His setting up of the inquiry comes as protests continue in Malta demanding that the Prime Minister, Joseph Muscat, resign after the Panama Papers said two of his political allies had offshore accounts in New Zealand.

And Mr Key revealed that he had spent the weekend being briefed by Inland revenue Manager (International Revenue Strategy) John Nash on the implications of the revelations in the papers.

As a consequence he maintains that New Zealand is not a tax haven because details of what are in the trusts when foreign jurisdictions request them.

Mr Nash is the IRD’s top expert on international tax avoidance and also chairs the OECD’s Committee that deals with tax base erosion.

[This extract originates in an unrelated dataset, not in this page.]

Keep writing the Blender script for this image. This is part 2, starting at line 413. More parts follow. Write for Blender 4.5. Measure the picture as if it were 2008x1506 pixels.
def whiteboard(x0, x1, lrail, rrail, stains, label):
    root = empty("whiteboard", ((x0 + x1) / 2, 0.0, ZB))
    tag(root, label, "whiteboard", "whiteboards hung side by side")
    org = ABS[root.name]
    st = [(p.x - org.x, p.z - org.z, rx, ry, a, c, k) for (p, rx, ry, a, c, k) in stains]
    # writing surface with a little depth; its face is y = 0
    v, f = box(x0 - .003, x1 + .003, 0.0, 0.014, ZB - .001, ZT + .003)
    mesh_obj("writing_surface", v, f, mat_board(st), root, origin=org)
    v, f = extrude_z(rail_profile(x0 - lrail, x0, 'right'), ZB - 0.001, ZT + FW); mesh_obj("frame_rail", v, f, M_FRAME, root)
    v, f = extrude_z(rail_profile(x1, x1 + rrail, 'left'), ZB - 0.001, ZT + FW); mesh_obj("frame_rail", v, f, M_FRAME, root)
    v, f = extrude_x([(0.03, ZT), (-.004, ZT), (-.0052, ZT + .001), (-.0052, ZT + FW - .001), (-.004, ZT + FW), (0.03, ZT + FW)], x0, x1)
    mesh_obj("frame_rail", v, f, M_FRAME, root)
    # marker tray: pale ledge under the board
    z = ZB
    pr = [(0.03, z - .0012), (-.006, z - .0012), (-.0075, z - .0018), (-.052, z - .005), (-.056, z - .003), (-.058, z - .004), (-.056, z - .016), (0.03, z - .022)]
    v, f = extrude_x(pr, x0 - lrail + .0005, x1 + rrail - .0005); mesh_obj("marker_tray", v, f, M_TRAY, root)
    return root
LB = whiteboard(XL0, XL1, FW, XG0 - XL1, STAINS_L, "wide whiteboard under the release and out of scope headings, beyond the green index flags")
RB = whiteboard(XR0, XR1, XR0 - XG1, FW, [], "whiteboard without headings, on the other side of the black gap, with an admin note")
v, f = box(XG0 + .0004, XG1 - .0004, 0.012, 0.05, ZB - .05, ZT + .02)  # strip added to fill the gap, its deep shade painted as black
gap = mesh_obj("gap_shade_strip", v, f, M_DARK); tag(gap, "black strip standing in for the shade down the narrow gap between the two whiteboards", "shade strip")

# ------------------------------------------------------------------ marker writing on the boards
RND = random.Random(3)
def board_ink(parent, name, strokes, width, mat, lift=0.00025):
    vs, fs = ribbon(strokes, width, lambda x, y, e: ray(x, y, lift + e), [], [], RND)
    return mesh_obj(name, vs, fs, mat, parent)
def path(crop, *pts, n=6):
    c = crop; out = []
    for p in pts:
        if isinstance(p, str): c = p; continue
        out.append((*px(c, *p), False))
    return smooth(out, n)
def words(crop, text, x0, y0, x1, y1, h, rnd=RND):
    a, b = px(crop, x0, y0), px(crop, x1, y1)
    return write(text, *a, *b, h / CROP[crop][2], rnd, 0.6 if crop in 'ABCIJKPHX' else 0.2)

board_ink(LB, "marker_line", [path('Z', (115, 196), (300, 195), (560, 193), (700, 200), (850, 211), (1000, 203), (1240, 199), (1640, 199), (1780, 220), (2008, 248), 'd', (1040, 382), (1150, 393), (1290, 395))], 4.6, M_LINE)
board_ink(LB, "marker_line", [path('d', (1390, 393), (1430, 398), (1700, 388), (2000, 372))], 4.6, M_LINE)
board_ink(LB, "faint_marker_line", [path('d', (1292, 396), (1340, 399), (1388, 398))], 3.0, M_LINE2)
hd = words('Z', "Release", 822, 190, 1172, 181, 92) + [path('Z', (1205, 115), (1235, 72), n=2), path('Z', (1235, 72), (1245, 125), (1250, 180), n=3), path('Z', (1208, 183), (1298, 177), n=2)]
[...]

He has a long record of involvement with the OECD on international tax avoidance.

Last week he told RNZ that the IRD had swapped information on foreign trusts registered in New Zealand with 20 countries involving at least 100 inquiries in the past few years, though he did not know how many of those inquiries involved tax avoidance or money laundering. 

“We get on average only a small number [of queries] a year,” he said. 

“I can’t [identify the illegal trusts]. That’s something for the treaty partners themselves to determine. 

“We don’t necessarily receive that feedback from our treaty partners at the end of the day.” 


Mr Nash said IRD also continuously audited foreign trusts to ensure they complied with the law.

He said most of the nearly 12,000 had been scrutinised, and few problems had been found.

“We certainly have a strong programme looking at trust and company services providers. And I think the key point is that we do exchange information, we’re open to enquiries from our treaty partners and we do satisfy them.”

But this has not been enough for NZ First Leader Winston Peters who questioned Mr Nash’s suitability to conduct a review of the trusts when he had been one of the IRD officials who had rejected claims made in the Winebox about tax avoidance by New Zealand companies using the Cook Islands.

And within hours of the announcement of Wellington tax expert, John Shewan, to head the inquiry both Labour and New Zealand First were criticising the decision too.

Perhaps more ominously, NZ First Leader, Winston Peters, was recalling Mr Shewan’s previous involvement in some tax cases to cite his lack of suitability for his role.

Mr Shewan has been a long recognised tax expert in Wellington; he was chair of PWC and holds a number of other board appointments in the city.

However he was criticised by the Court of Appeal over evidence he gave in the Penny/Hooper case which involved two Christchurch surgeons who minimised their income tax by using a company structure.

Judge Tony Randerson found that substantial parts of Mr Shewan’s evidence amounted to legal submission or advocacy “which should have no place in the evidence of an expert witness. “

“But I see no objection to his evidence about taxation practice, based as it was on his extensive experience in that field,” his judgement said.

The Prime Minister yesterday indicated a willingness to legislate to tighten up the disclosure requirements on foreign trusts if that was recommended by Mr Shewan.

“If there are things that we can do better, if there are improvements that can be made; the Government is more than happy to make those changes,” he said.

Mr Shewan’s brief will be to review New Zealand’s existing disclosure rules and practices in the following areas as they relate to foreign trusts:

  • Record-keeping, including records required to be provided to the Government
  • Enforcement
  • Exchange with foreign jurisdictions. 

He will also report on whether the existing rules, when considered alongside New Zealand’s:

  • Commitment to the OECD action plan on base erosion and profit shifting (BEPS)
  • Commitment to the Convention on Mutual Administrative Assistance in Tax Matters
  • Commitment to implementing the global standard for the automatic exchange of information (AEOI) and
  • Existing and planned bilateral tax treaty network (including tax information exchange agreements)
  • Anti-Money Laundering framework
  • Other related regimes 

“are sufficient to ensure our reputation is maintained. “

Ironically  during the Parliamentary debate in 2007 which passed the Income Tax Act which allowed for foreign trusts to pay no tax and to meet only limited disclosure requirements, the Prime Minister did discuss international  tax avoidance  specifically transfer pricing.

.”Only a few months ago one of the world’s leading experts came to New Zealand and warned our country that we would be subject to a major deterioration in our corporate tax base if we did not recognise that issue.

“We need look only, for instance, at the position in Ireland, where so much revenue is booked because the corporate tax rate is low, and at where expenses are booked in the United States where corporate tax rates are higher—absolutely higher. That is the issue of transfer pricing.”

Mr Key’s revelation that he spent the weekend working on the issue plus the appointment of Mr Shewan yesterday suggests he is alive to the political damage the trust issue could go if it gets out of control.

And with Mr Peters on the warpath the potential for it to get out of control is high.